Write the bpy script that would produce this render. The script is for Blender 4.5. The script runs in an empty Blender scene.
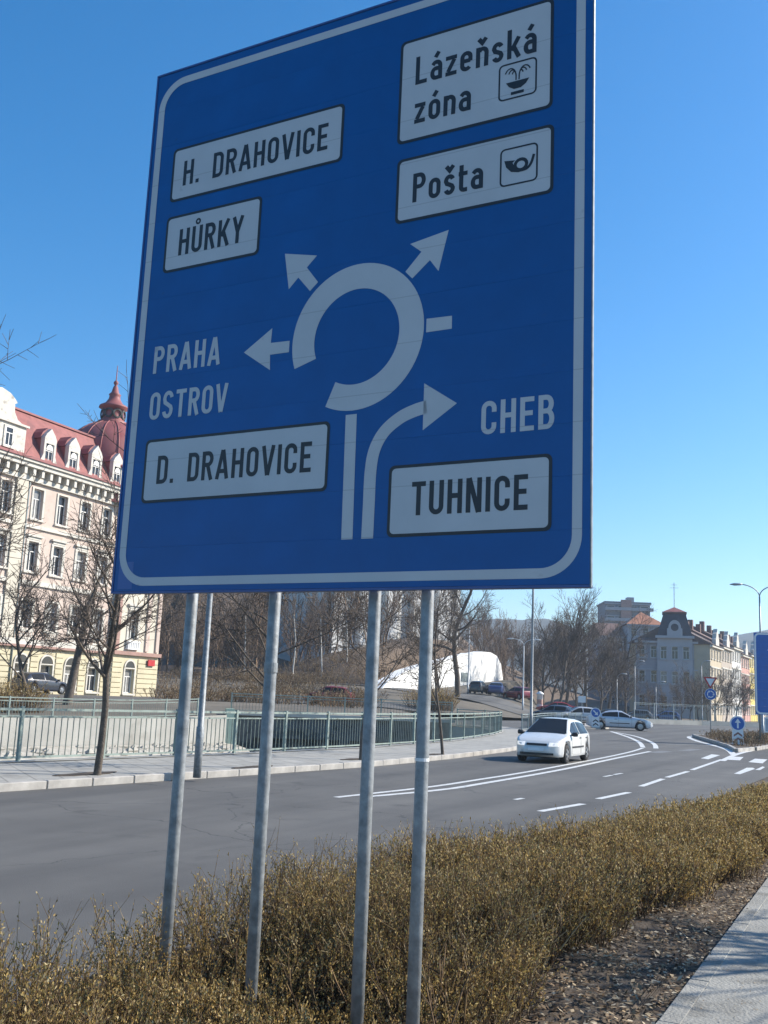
import bpy, bmesh, math, random
import numpy as np
from mathutils import Vector, Matrix
from mathutils.geometry import delaunay_2d_cdt

# ------------------------------------------------------------------ camera, sky, sun, exposure
scene = bpy.context.scene
COL = scene.collection
PITCH, ROLL, FPX, CAMH = 0.1796, 0.0426, 1016.14, 1.75
cam_data = bpy.data.cameras.new('camera')
cam_data.sensor_width = 36.0
cam_data.lens = FPX / 1024 * 36.0
cam_data.clip_start = 0.05
cam_data.clip_end = 6000
cam = bpy.data.objects.new('camera', cam_data)
COL.objects.link(cam)
_f = Vector((0, math.cos(PITCH), math.sin(PITCH)))
_u0 = Vector((0, -math.sin(PITCH), math.cos(PITCH)))
_r0 = Vector((1, 0, 0))
_r = math.cos(ROLL) * _r0 + math.sin(ROLL) * _u0
_u = -math.sin(ROLL) * _r0 + math.cos(ROLL) * _u0
cam.matrix_world = Matrix(((_r.x, _u.x, -_f.x, 0), (_r.y, _u.y, -_f.y, 0), (_r.z, _u.z, -_f.z, CAMH), (0, 0, 0, 1)))
scene.camera = cam

SUN_EL = math.radians(34)
SUN_AZ = math.radians(78)          # clockwise from the viewing direction (+Y)
sun_vec = Vector((math.sin(SUN_AZ) * math.cos(SUN_EL), math.cos(SUN_AZ) * math.cos(SUN_EL), math.sin(SUN_EL)))
world = bpy.data.worlds.new('World')
scene.world = world
world.use_nodes = True
wn = world.node_tree
wn.nodes.clear()
sky = wn.nodes.new('ShaderNodeTexSky')
sky.sky_type = 'NISHITA'
sky.sun_disc = False
sky.sun_elevation = SUN_EL
sky.sun_rotation = SUN_AZ
sky.altitude = 400
sky.air_density = 1.0
sky.dust_density = 0.6
sky.ozone_density = 2.6
bg = wn.nodes.new('ShaderNodeBackground')
bg.inputs['Strength'].default_value = 0.128
wo = wn.nodes.new('ShaderNodeOutputWorld')
hs = wn.nodes.new('ShaderNodeHueSaturation')
hs.inputs['Saturation'].default_value = 1.42
hs.inputs['Hue'].default_value = 0.498
wn.links.new(sky.outputs[0], hs.inputs['Color'])
wn.links.new(hs.outputs[0], bg.inputs['Color'])
wn.links.new(bg.outputs[0], wo.inputs['Surface'])

sd = bpy.data.lights.new('sun', 'SUN')
sd.energy = 5.0
sd.angle = math.radians(0.5)
sd.color = (1.0, 0.93, 0.82)
sun = bpy.data.objects.new('sun', sd)
COL.objects.link(sun)
sun.rotation_euler = sun_vec.to_track_quat('Z', 'Y').to_euler()
sun.location = (40, 10, 40)

scene.view_settings.view_transform = 'Standard'
scene.view_settings.look = 'None'
scene.view_settings.gamma = 1
scene.view_settings.exposure = 0.70
scene.view_settings.use_curve_mapping = False

# ------------------------------------------------------------------ helpers
rng = np.random.default_rng(11)
random.seed(5)

def ray(px, py):
    return _f + _r * ((px - 384) / FPX) - _u * ((py - 512) / FPX)

def at(px, py, Y):
    d = ray(px, py)
    return Vector((0, 0, CAMH)) + d * (Y / d.y)

def gnd(px, py, z=0.0):
    d = ray(px, py)
    return Vector((0, 0, CAMH)) + d * ((z - CAMH) / d.z)

RT = Vector((0.446, 0.895))
RN = Vector((-0.895, 0.446))
def T(t, s):
    p = RT * t + RN * s
    return (p.x, p.y)

def ss(v):
    v = max(0.0, min(1.0, v))
    return v * v * (3 - 2 * v)

def lerp_tab(tab, v):
    if v <= tab[0][0]: return tab[0][1]
    for (a, b), (c, d) in zip(tab, tab[1:]):
        if v <= c: return b + (d - b) * (v - a) / (c - a)
    return tab[-1][1]

class MB:
    def __init__(self):
        self.v = []; self.f = []
    def quad(self, *p):
        n = len(self.v); self.v += [tuple(q) for q in p]; self.f.append(tuple(range(n, n + len(p))))
    def box(self, x0, x1, y0, y1, z0, z1):
        n = len(self.v)
        self.v += [(x0,y0,z0),(x1,y0,z0),(x1,y1,z0),(x0,y1,z0),(x0,y0,z1),(x1,y0,z1),(x1,y1,z1),(x0,y1,z1)]
        self.f += [tuple(n+i for i in q) for q in ((0,3,2,1),(4,5,6,7),(0,1,5,4),(1,2,6,5),(2,3,7,6),(3,0,4,7))]
        return self
    def bar(self, a, b, w, h=None):
        """rectangular bar from a to b, width w sideways, h in height"""
        h = h or w
        a = Vector(a); b = Vector(b); d = (b - a).normalized()
        up = Vector((0,0,1)) if abs(d.z) < 0.95 else Vector((0,1,0))
        s = d.cross(up).normalized() * (w/2); t = s.cross(d).normalized() * (h/2)
        n = len(self.v)
        for p in (a, b):
            self.v += [tuple(p-s-t), tuple(p+s-t), tuple(p+s+t), tuple(p-s+t)]
        self.f += [tuple(n+i for i in q) for q in ((0,1,2,3),(7,6,5,4),(0,4,5,1),(1,5,6,2),(2,6,7,3),(3,7,4,0))]
        return self
    def tube(self, pts, radii, n=8, cap=True):
        pts = [Vector(p) for p in pts]
        if not hasattr(radii, '__len__'): radii = [radii]*len(pts)
        base = len(self.v); pr = None
        for i, p in enumerate(pts):
            d = (pts[min(i+1,len(pts)-1)] - pts[max(i-1,0)]).normalized()
            if pr is None:
                pr = d.cross(Vector((0,0,1)) if abs(d.z) < .9 else Vector((1,0,0))).normalized()
            else:
                pr = (pr - d*pr.dot(d)).normalized()
            q = d.cross(pr)
            for k in range(n):
                a = 2*math.pi*k/n
                self.v.append(tuple(p + (pr*math.cos(a) + q*math.sin(a))*radii[i]))
        for i in range(len(pts)-1):
            for k in range(n):
                a = base+i*n+k; b = base+i*n+(k+1)%n
                self.f.append((a, b, b+n, a+n))
        if cap:
            self.f.append(tuple(base+k for k in reversed(range(n))))
            e = base+(len(pts)-1)*n
            self.f.append(tuple(e+k for k in range(n)))
        return self
    def prism(self, outline, y0, y1):
        """outline of (x,z) counter-clockwise seen from -Y, extruded y0 (front) to y1"""
        n = len(outline); b = len(self.v)
        self.v += [(x,y0,z) for x,z in outline] + [(x,y1,z) for x,z in outline]
        self.f.append(tuple(b+i for i in range(n)))
        self.f.append(tuple(b+n+i for i in reversed(range(n))))
        for i in range(n):
            j = (i+1)%n
            self.f.append((b+j, b+i, b+n+i, b+n+j))
        return self
    def slab(self, outline, z0, z1):
        n = len(outline); b = len(self.v)
        self.v += [(x,y,z0) for x,y in outline] + [(x,y,z1) for x,y in outline]
        self.f.append(tuple(b+i for i in reversed(range(n))))
        self.f.append(tuple(b+n+i for i in range(n)))
        for i in range(n):
            j = (i+1)%n
            self.f.append((b+i, b+j, b+n+j, b+n+i))
        return self
    def lathe(self, prof, n=24, c=(0,0,0)):
        b = len(self.v); m = len(prof)
        for k in range(n):
            a = 2*math.pi*k/n
            for r, z in prof:
                self.v.append((c[0]+r*math.cos(a), c[1]+r*math.sin(a), c[2]+z))
        for k in range(n):
            for i in range(m-1):
                p = b+k*m+i; q = b+((k+1)%n)*m+i
                self.f.append((p, q, q+1, p+1))
        return self
    def xf(self, M):
        self.v = [tuple(M @ Vector(p)) for p in self.v]; return self
    def mesh(self, name, mat, smooth=False):
        me = bpy.data.meshes.new(name)
        me.from_pydata(self.v, [], self.f)
        if mat: me.materials.append(mat)
        if smooth:
            me.polygons.foreach_set('use_smooth', [True]*len(me.polygons))
        me.update()
        return me
    def build(self, name, mat, parent=None, smooth=False, bevel=0, fix=False):
        me = self.mesh(name, mat, smooth)
        if bevel or fix:
            bm = bmesh.new(); bm.from_mesh(me)
            bmesh.ops.recalc_face_normals(bm, faces=bm.faces)
            if bevel:
                bmesh.ops.bevel(bm, geom=list(bm.edges), offset=bevel, segments=1, affect='EDGES', profile=.5)
            bm.to_mesh(me); bm.free()
        return link(name, me, parent)

def link(name, me, parent=None):
    o = bpy.data.objects.new(name, me)
    COL.objects.link(o)
    if parent is not None: o.parent = parent
    return o

def mesh_np(name, V, F, mat, smooth=False):
    """V (n,3), F (m,k) numpy"""
    me = bpy.data.meshes.new(name)
    k = F.shape[1]
    me.vertices.add(len(V)); me.vertices.foreach_set('co', V.astype(np.float32).ravel())
    me.loops.add(F.size); me.loops.foreach_set('vertex_index', F.astype(np.int32).ravel())
    me.polygons.add(len(F)); me.polygons.foreach_set('loop_start', np.arange(0, F.size, k, dtype=np.int32))
    if smooth: me.polygons.foreach_set('use_smooth', np.ones(len(F), dtype=bool))
    me.materials.append(mat)
    me.update(calc_edges=True)
    me.validate()
    return me

def tag(o, label=None, cat=None, group=None, kind=None):
    if label: o['label'] = label
    if cat: o['category'] = cat
    if group: o['group'] = group
    if kind: o['kind'] = kind
    return o

def empty(name, loc=(0,0,0), rz=0.0, label=None, cat=None, group=None):
    o = bpy.data.objects.new(name, None)
    o.empty_display_size = 0.3
    COL.objects.link(o)
    o.location = loc; o.rotation_euler = (0,0,rz)
    return tag(o, label, cat, group)

def copy_tree(o, parent=None):
    c = o.copy(); COL.objects.link(c); c.parent = parent
    for ch in o.children: copy_tree(ch, c)
    return c

# ------------------------------------------------------------------ materials
def mat(name, col, rough=.7, var=.18, scale=6.0, bump=0.0, bscale=40.0, metal=0.0, spec=.5, col2=None, coords='Object', detail=6, stains=None, coat=0.0):
    m = bpy.data.materials.new(name); m.use_nodes = True
    nt = m.node_tree; b = nt.nodes['Principled BSDF']
    b.inputs['Roughness'].default_value = rough
    b.inputs['Metallic'].default_value = metal
    b.inputs['Specular IOR Level'].default_value = spec
    b.inputs['Coat Weight'].default_value = coat
    tc = nt.nodes.new('ShaderNodeTexCoord')
    nz = nt.nodes.new('ShaderNodeTexNoise'); nz.inputs['Scale'].default_value = scale; nz.inputs['Detail'].default_value = detail
    nz.inputs['Roughness'].default_value = .62
    nt.links.new(tc.outputs[coords], nz.inputs['Vector'])
    rp = nt.nodes.new('ShaderNodeValToRGB')
    c2 = col2 or tuple(min(1, c*(1+var)) for c in col)
    c1 = tuple(c*(1-var) for c in col) if not col2 else col
    rp.color_ramp.elements[0].position = .32; rp.color_ramp.elements[1].position = .68
    rp.color_ramp.elements[0].color = (*c1, 1); rp.color_ramp.elements[1].color = (*c2, 1)
    nt.links.new(nz.outputs[0], rp.inputs[0])
    out = rp.outputs[0]
    if stains:
        scol, sscale, thr = stains
        n2 = nt.nodes.new('ShaderNodeTexNoise'); n2.inputs['Scale'].default_value = sscale; n2.inputs['Detail'].default_value = 8
        nt.links.new(tc.outputs[coords], n2.inputs['Vector'])
        r2 = nt.nodes.new('ShaderNodeValToRGB'); r2.color_ramp.elements[0].position = thr; r2.color_ramp.elements[1].position = min(1, thr+.12)
        nt.links.new(n2.outputs[0], r2.inputs[0])
        mx = nt.nodes.new('ShaderNodeMix'); mx.data_type = 'RGBA'
        nt.links.new(r2.outputs[0], mx.inputs[0]); nt.links.new(out, mx.inputs[6]); mx.inputs[7].default_value = (*scol, 1)
        out = mx.outputs[2]
    nt.links.new(out, b.inputs['Base Color'])
    if bump:
        nb = nt.nodes.new('ShaderNodeTexNoise'); nb.inputs['Scale'].default_value = bscale; nb.inputs['Detail'].default_value = 4
        nt.links.new(tc.outputs[coords], nb.inputs['Vector'])
        bp = nt.nodes.new('ShaderNodeBump'); bp.inputs['Strength'].default_value = bump; bp.inputs['Distance'].default_value = .02
        nt.links.new(nb.outputs[0], bp.inputs['Height']); nt.links.new(bp.outputs[0], b.inputs['Normal'])
    return m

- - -

The problem:
Restate exactly, please, only the lines between the start of the data and the line containing "scene.camera = cam", both ends included, skipping the pictures.

Output:
Write the bpy script that would produce this render. The script is for Blender 4.5. The script runs in an empty Blender scene.
import bpy, bmesh, math, random
import numpy as np
from mathutils import Vector, Matrix
from mathutils.geometry import delaunay_2d_cdt

# ------------------------------------------------------------------ camera, sky, sun, exposure
scene = bpy.context.scene
COL = scene.collection
PITCH, ROLL, FPX, CAMH = 0.1796, 0.0426, 1016.14, 1.75
cam_data = bpy.data.cameras.new('camera')
cam_data.sensor_width = 36.0
cam_data.lens = FPX / 1024 * 36.0
cam_data.clip_start = 0.05
cam_data.clip_end = 6000
cam = bpy.data.objects.new('camera', cam_data)
COL.objects.link(cam)
_f = Vector((0, math.cos(PITCH), math.sin(PITCH)))
_u0 = Vector((0, -math.sin(PITCH), math.cos(PITCH)))
_r0 = Vector((1, 0, 0))
_r = math.cos(ROLL) * _r0 + math.sin(ROLL) * _u0
_u = -math.sin(ROLL) * _r0 + math.cos(ROLL) * _u0
cam.matrix_world = Matrix(((_r.x, _u.x, -_f.x, 0), (_r.y, _u.y, -_f.y, 0), (_r.z, _u.z, -_f.z, CAMH), (0, 0, 0, 1)))
scene.camera = cam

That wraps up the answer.